Первые месяцы 1850-го года я провел в постоянных хлопотах, не столько по настоящим моим обязанностям, сколько по этому же самому делу о провианте. От председательства в комитете, которое наместник непременно хотел возложить на меня, я с большим трудом отделался. Беспокойства, которые озабочивали меня тогда, кажется и были причиною продолжительного обморока, случившегося со мною в феврале; развязался я с этим провиантским делом не прежде как в апреле, по получении манифеста о мире. Сколько этот мир ни был плох, но, по человеческому предвидению, продолжение войны могло быть еще хуже.
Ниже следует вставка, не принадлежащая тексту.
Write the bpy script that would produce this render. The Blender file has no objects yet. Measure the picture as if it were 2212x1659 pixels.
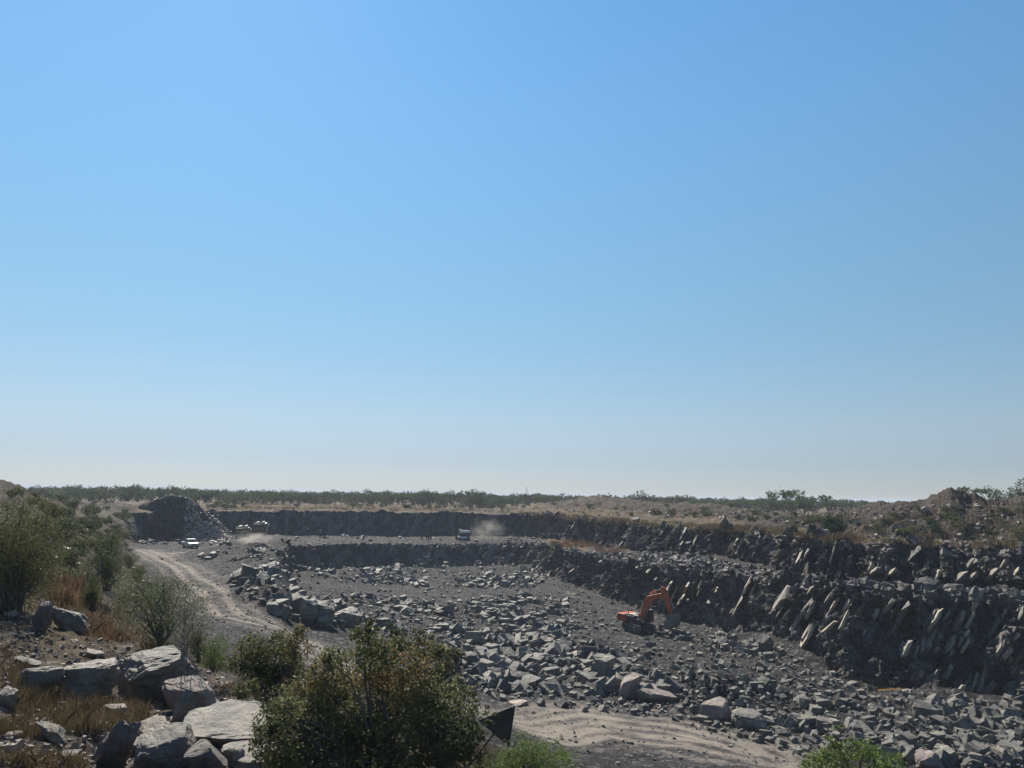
import bpy, bmesh, math, random
import numpy as np
from mathutils import Vector, Matrix

SC = bpy.context.scene
COL = SC.collection
rnd = random.Random(11)
rng = np.random.default_rng(11)

# ------------------------------------------------------------------ camera
FD = 1660.0            # focal length in pixels of a 2212 wide picture
PITCH = math.radians(8.19); ROLL = math.radians(1.0)
CF = np.array([0, math.cos(PITCH), math.sin(PITCH)])
_r0 = np.array([1.0, 0, 0]); _u0 = np.array([0, -math.sin(PITCH), math.cos(PITCH)])
CR = math.cos(ROLL)*_r0 + math.sin(ROLL)*_u0
CU = -math.sin(ROLL)*_r0 + math.cos(ROLL)*_u0
cam_d = bpy.data.cameras.new('camera'); cam = bpy.data.objects.new('camera', cam_d); COL.objects.link(cam)
cam_d.sensor_width = 36.0; cam_d.lens = 36.0*FD/2212.0
cam_d.clip_start = 0.1; cam_d.clip_end = 12000
M = Matrix.Identity(4)
for i in range(3):
    M[i][0] = CR[i]; M[i][1] = CU[i]; M[i][2] = -CF[i]
cam.matrix_world = M
SC.camera = cam

# ------------------------------------------------------------------ light
SUN_AZ, SUN_EL = math.radians(-24), math.radians(43)     # azimuth from +Y, negative = left
w = bpy.data.worlds.new('World'); SC.world = w; w.use_nodes = True
nt = w.node_tree; bg = nt.nodes['Background']
sky = nt.nodes.new('ShaderNodeTexSky'); sky.sky_type = 'NISHITA'; sky.sun_disc = False
sky.sun_elevation = SUN_EL; sky.sun_rotation = SUN_AZ
sky.air_density = 1.0; sky.dust_density = 0.12; sky.ozone_density = 2.5; sky.altitude = 900
# sky tint tuned by elevation, lowered above the frame to cut fill light
_tc = nt.nodes.new('ShaderNodeTexCoord'); _sx = nt.nodes.new('ShaderNodeSeparateXYZ'); nt.links.new(_tc.outputs['Generated'], _sx.inputs[0])
_rp = nt.nodes.new('ShaderNodeValToRGB'); nt.links.new(_sx.outputs[2], _rp.inputs[0])
_st = [(.009, (.56, .60, .78)), (.043, (.615, .63, .765)), (.093, (.83, .80, .80)), (.142, (.91, .93, .875)), (.192, (.94, 1.05, .965)),
       (.288, (1.04, 1.26, 1.15)), (.378, (1.12, 1.43, 1.34)), (.461, (1.16, 1.56, 1.515)), (.58, (1.15, 1.66, 1.69)), (.72, (.85, 1.0, 1.05))]
_el = _rp.color_ramp.elements
while len(_el) < len(_st): _el.new(.5)
for _i, (_p, _c) in enumerate(_st): _el[_i].position = _p; _el[_i].color = tuple(v/2 for v in _c)+(1,)
_mx = nt.nodes.new('ShaderNodeMix'); _mx.data_type = 'RGBA'; _mx.blend_type = 'MULTIPLY'; _mx.inputs[0].default_value = 1
nt.links.new(sky.outputs[0], _mx.inputs[6]); nt.links.new(_rp.outputs[0], _mx.inputs[7])
nt.links.new(_mx.outputs[2], bg.inputs[0]); bg.inputs[1].default_value = 0.062*2
sl = bpy.data.lights.new('sun', 'SUN'); sl.energy = 5.0; sl.angle = math.radians(0.53); sl.color = (1, .94, .82)
so = bpy.data.objects.new('sun', sl); COL.objects.link(so)
sd = Vector((math.sin(SUN_AZ)*math.cos(SUN_EL), math.cos(SUN_AZ)*math.cos(SUN_EL), math.sin(SUN_EL)))
so.rotation_euler = sd.to_track_quat('Z', 'Y').to_euler(); so.location = (-20, 40, 60)
SC.view_settings.view_transform = 'Standard'; SC.view_settings.look = 'None'
SC.view_settings.exposure = 0.69; SC.view_settings.gamma = 1.0
SC.render.engine = 'CYCLES'
SC.cycles.max_bounces = 5; SC.cycles.volume_bounces = 0
SC.cycles.transparent_max_bounces = 8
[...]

В это время мы познакомились с одним интересным человеком, нашим знаменитым ученым академиком Бером, приезжавшим из Петербурга на короткое время для научных исследований; из них главнейшее состояло в средстве искусственного разведения рыб различных пород в горных реках края. Он тотчас же по прибытии явился с визитом к моей жене, давно зная о ней по слухам и сочинениям некоторых из ученых, наших знакомых, русских и иностранных. Елена Павловна с удовольствием приняла его и он часто у нас бывал. Бер чрезвычайно заинтересовался огромной коллекцией ее рисунков цветов с натуры, флоры Кавказской. Саратовский и всех тех мест, где ей приходилось жить. Хотя рисунки ни заключали в себе какого-либо художественного исполнения, артистического изящества в очертаниях растений, но академик именно пленялся их живой натуральностью, безыскусственной верностью изображений, отсутствием придаточных прикрас. В последнее свое посещение пред отъездом, он обратился к жене моей с убедительной просьбой, на которую у нее не достало духа согласиться. Он просил ее доверить ему на время эти книги (томов 20 большого размера в лист) и позволить взять их с собой в Петербург, чтобы снять с них копии для Императорской академии наук, ручаясь за целость и невредимость их. Он говорил, что готов на коленях молить об исполнении этой просьбы. — и в самом деле хотел стать на колени. Елена Павловна колебалась, но не могла решиться расстаться на неопределенное время с этим трудом всей своей жизни, составлявшим усладу и утешение часов ее занятий. Она сказала это Беру, прибавив, что она вероятно уже долго не проживет, и ей было бы очень тяжело лишиться, под конец жизни, многолетней своей любимой работы; но что после ее смерти книги достанутся ее детям, которые ботаникой не занимаются, и она предоставит им принести их в дар нашей академии наук, если академия удостоит принять этот более нежели полувековой труд великой любви к природе и науке. Академик Бер, со вздохом и по-видимому очень опечаленный, должен был покорится этому решению[114].